_Provided material_:

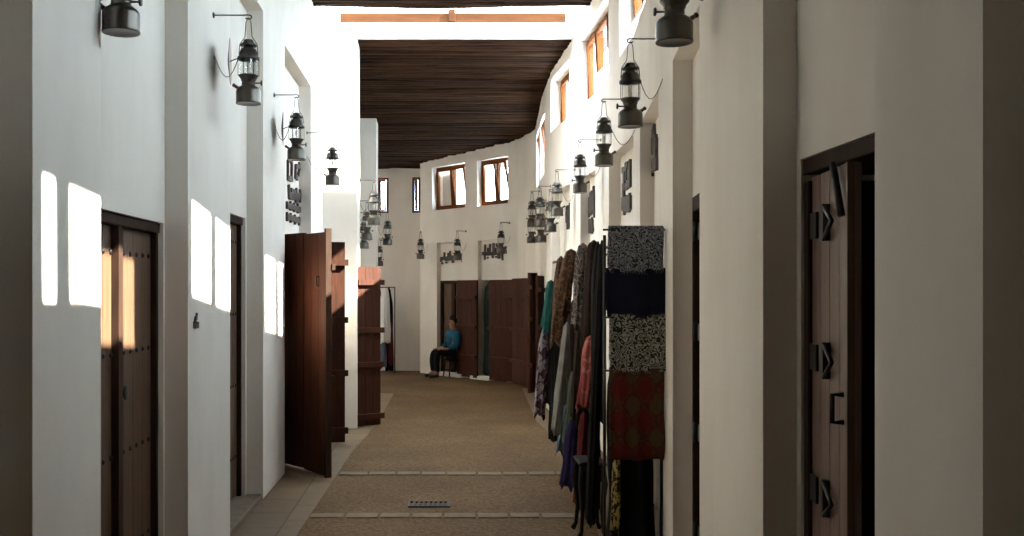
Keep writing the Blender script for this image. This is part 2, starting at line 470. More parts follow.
# thresholds
mb = MB(); mb.bbox(LX-.3, LX-.005, 7.25, 8.58, 0, .05, .008)
structure(mb.build('trim_6', M['pale']), 'grey stone threshold under the second door on the left')
mb = MB(); a, b, c, d = fp(n1[0]+.1,-.13), fp(n1[1]+.1,-.13), fp(n1[1]+.1,.1), fp(n1[0]+.1,.1)
mb.prism([a,b,c,d], 0, .07); structure(mb.build('trim_7', M['white']), 'threshold behind the seated person, its sunlit edge put into the white colour')  # white here stands in for sunlight on the step edge
mb = MB(); a, b, c, d = fp(n2[0]-.1,-.13), fp(n2[1]-.4,-.13), fp(n2[1]-.4,.1), fp(n2[0]-.1,.1); mb.prism([a,b,c,d], 0, .07)
structure(mb.build('trim_8', M['white']), 'whitewashed threshold below the right far doors')

# floor drain
root = empty('floor_drain', (-.09,8.37,0))
mb = MB()
mb.box(-.175,.175,-.1,-.085,-.005,.012); mb.box(-.175,.175,.085,.1,-.005,.012); mb.box(-.175,-.16,-.085,.085,-.005,.012); mb.box(.16,.175,-.085,.085,-.005,.012)
mb.build('drain_frame', M['iron'], root)
for k in range(8):
    mb = MB(); x = -.15+k*.0405
    mb.hexa([(x,-.085,-.004),(x+.022,-.085,-.004),(x+.036,.085,-.004),(x+.014,.085,-.004)], [(x,-.085,.0105),(x+.022,-.085,.0105),(x+.036,.085,.0105),(x+.014,.085,.0105)])
    mb.build('drain_bar', M['iron'], root)
tag(root, 'small black iron drain grate set into the street paving', 'drain')

# ------------------------------------------------------------------ windows
def window(n, A, B, nrm, z0, z1, label, tilt=(9,9), mull=.5, depth=.16):
    """A, B plan points on the inner wall face, nrm outward"""
    A = Vector(A); B = Vector(B); e = (B-A); w = e.length; e = e.normalized()
    root = None
    def T(u, v, z):
        p = A+e*u+Vector(nrm)*v
        return (p.x, p.y, z)
    def bar(mb, u0,u1,v0,v1,za,zb):
        mb.hexa([T(u0,v0,za),T(u1,v0,za),T(u1,v1,za),T(u0,v1,za)], [T(u0,v0,zb),T(u1,v0,zb),T(u1,v1,zb),T(u0,v1,zb)])
    fr = .055; v0, v1 = depth, depth+.07
    mb = MB()
    bar(mb,0,w,v0,v1,z0,z0+fr); bar(mb,0,w,v0,v1,z1-fr,z1); bar(mb,0,fr,v0,v1,z0+fr,z1-fr); bar(mb,w-fr,w,v0,v1,z0+fr,z1-fr)
    root = structure(mb.build('window_%d' % n, M['winwood'], bevel=.004), label)
    posts = [(w*mull, .03)] if not isinstance(mull, tuple) else [(w*mull[0], .03), (w*mull[1], .11 if n < 3 else .03)]
    lights = []; u_ = fr+.004
    for (um, hm), tl in zip(posts, tilt):
        mb = MB(); bar(mb, um-hm, um+hm, v0, v1, z0+fr, z1-fr); mb.build('mullion', M['winwood'], root)
        lights.append((u_, um-hm-.004, tl)); u_ = um+hm+.004
    lights.append((u_, w-fr-.004, tilt[-1]))
    for (ua, ub, tl) in lights:
        za, zb = z0+fr+.004, z1-fr-.004
        sw = .038; th = math.radians(tl)
        def S(u, v, h):                         # leaning inward towards its top
            return T(u, v0+.03+v*math.cos(th)-h*math.sin(th), za+h*math.cos(th)+v*math.sin(th))
        H = zb-za
        def sbar(mb, u0,u1,h0,h1,v0=-.016,v1=.016):
            mb.hexa([S(u0,v0,h0),S(u1,v0,h0),S(u1,v1,h0),S(u0,v1,h0)], [S(u0,v0,h1),S(u1,v0,h1),S(u1,v1,h1),S(u0,v1,h1)])
        mb = MB()
        sbar(mb,ua,ub,0,sw); sbar(mb,ua,ub,H-sw,H); sbar(mb,ua,ua+sw,sw,H-sw); sbar(mb,ub-sw,ub,sw,H-sw)
        s = mb.build('sash', M['winwood'], root)
        mb = MB(); sbar(mb, ua+sw-.004, ub-sw+.004, sw-.004, H-sw+.004, -.003, .003); mb.build('pane', M['glass'], s)
    return root
n = 1
order = ['nearest high', 'second nearest high', 'third nearest high', 'fourth', 'fifth', 'sixth']
for i, (c, w) in enumerate(WIN):
    a, b = c-w/2, c+w/2
    window(n, (rx(a), a), (rx(b), b), (1,0), WZ[i][0], WZ[i][1], 'high orange-framed window in the right wall, number %d counted from the near end' % (i+1), tilt=(3,3,3), mull=(.33,.68) if 0 < i < 4 else ((.155,.575) if i == 0 else .5), depth=.15)
    n += 1
for (c, w), l in zip(LOWWIN, ('lower orange window high in the far end of the right wall', 'last orange window of the right wall, next to the bend')):
    a, b = c-w/2, c+w/2
    window(n, (rx(a), a), (rx(b), b), (1,0), 3.6, 4.55, l, depth=.12); n += 1
for (a, b), l, ti in ((w1, 'left window with leaning sashes high in the far wall', (4,9)), (w2, 'right window with leaning sashes high in the far wall', (4,12))):
    window(n, fp(a), fp(b), fn, FWS, FWH, l, tilt=ti, depth=.12, mull=.52); n += 1
for (a, b), l in zip(ew, ('small window beside the pier, above the hanging clothes', 'narrow window high in the wall left of the far windows')):
    window(n, (a, ey(a)), (b, ey(b)), (0,1), 3.52, 4.32, l, depth=.06); n += 1
# white slatted vents standing on three window sills
def vent(d0, d1, label):
    r = MB()
    A = Vector((rx(d0)+.09, d0)); B = Vector((rx(d1)+.09, d1)); e = (B-A).normalized()
    def bar(mb, u0,u1,z0,z1,t=.02):
        p, q = A+e*u0, A+e*u1
        mb.hexa([(p.x,p.y,z0),(q.x,q.y,z0),(q.x+t,q.y,z0),(p.x+t,p.y,z0)], [(p.x,p.y,z1),(q.x,q.y,z1),(q.x+t,q.y,z1),(p.x+t,p.y,z1)])
    w = (B-A).length; z0, z1 = ZS+.001, ZS+.3
    bar(r,0,w,z0,z0+.03); bar(r,0,w,z1-.03,z1); bar(r,0,.03,z0+.03,z1-.03); bar(r,w-.03,w,z0+.03,z1-.03)
    root = tag(r.build('vent_grille', M['white']), label, 'vent', 'vent grilles on the window sills')
    k = int(w/.055)
    for i in range(1, k):
        s = MB(); u = i*w/k; bar(s, u-.012, u+.012, z0+.03, z1-.03, .012); s.build('slat', M['white'], root)
ZS = 4.1
vent(9.0, 9.8, 'white slatted vent on the sill above the second right lantern')
vent(11.6, 12.2, 'white slatted vent on the sill above the third right lantern')

# ------------------------------------------------------------------ doors
STUD = None
def stud_mesh():
    mb = MB()
    r = .016
    mb.lathe([(r*math.cos(a), r*.8*math.sin(a)) for a in [0,.35,.7,1.05,1.4]], 12)
    o = mb.build('stud', M['iron']); me = o.data
    bpy.data.objects.remove(o); return me
STUDME = stud_mesh()
def stud(parent, p, n):
    o = bpy.data.objects.new('stud', STUDME); COL.objects.link(o); o.parent = parent
    o.location = p; o.rotation_euler = Vector((n[0],n[1],0)).to_track_quat('Z','Y').to_euler()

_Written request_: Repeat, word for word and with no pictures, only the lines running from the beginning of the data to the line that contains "tag(root, 'small black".

_Solution_:
Keep writing the Blender script for this image. This is part 2, starting at line 470. More parts follow.
# thresholds
mb = MB(); mb.bbox(LX-.3, LX-.005, 7.25, 8.58, 0, .05, .008)
structure(mb.build('trim_6', M['pale']), 'grey stone threshold under the second door on the left')
mb = MB(); a, b, c, d = fp(n1[0]+.1,-.13), fp(n1[1]+.1,-.13), fp(n1[1]+.1,.1), fp(n1[0]+.1,.1)
mb.prism([a,b,c,d], 0, .07); structure(mb.build('trim_7', M['white']), 'threshold behind the seated person, its sunlit edge put into the white colour')  # white here stands in for sunlight on the step edge
mb = MB(); a, b, c, d = fp(n2[0]-.1,-.13), fp(n2[1]-.4,-.13), fp(n2[1]-.4,.1), fp(n2[0]-.1,.1); mb.prism([a,b,c,d], 0, .07)
structure(mb.build('trim_8', M['white']), 'whitewashed threshold below the right far doors')

# floor drain
root = empty('floor_drain', (-.09,8.37,0))
mb = MB()
mb.box(-.175,.175,-.1,-.085,-.005,.012); mb.box(-.175,.175,.085,.1,-.005,.012); mb.box(-.175,-.16,-.085,.085,-.005,.012); mb.box(.16,.175,-.085,.085,-.005,.012)
mb.build('drain_frame', M['iron'], root)
for k in range(8):
    mb = MB(); x = -.15+k*.0405
    mb.hexa([(x,-.085,-.004),(x+.022,-.085,-.004),(x+.036,.085,-.004),(x+.014,.085,-.004)], [(x,-.085,.0105),(x+.022,-.085,.0105),(x+.036,.085,.0105),(x+.014,.085,.0105)])
    mb.build('drain_bar', M['iron'], root)
tag(root, 'small black iron drain grate set into the street paving', 'drain')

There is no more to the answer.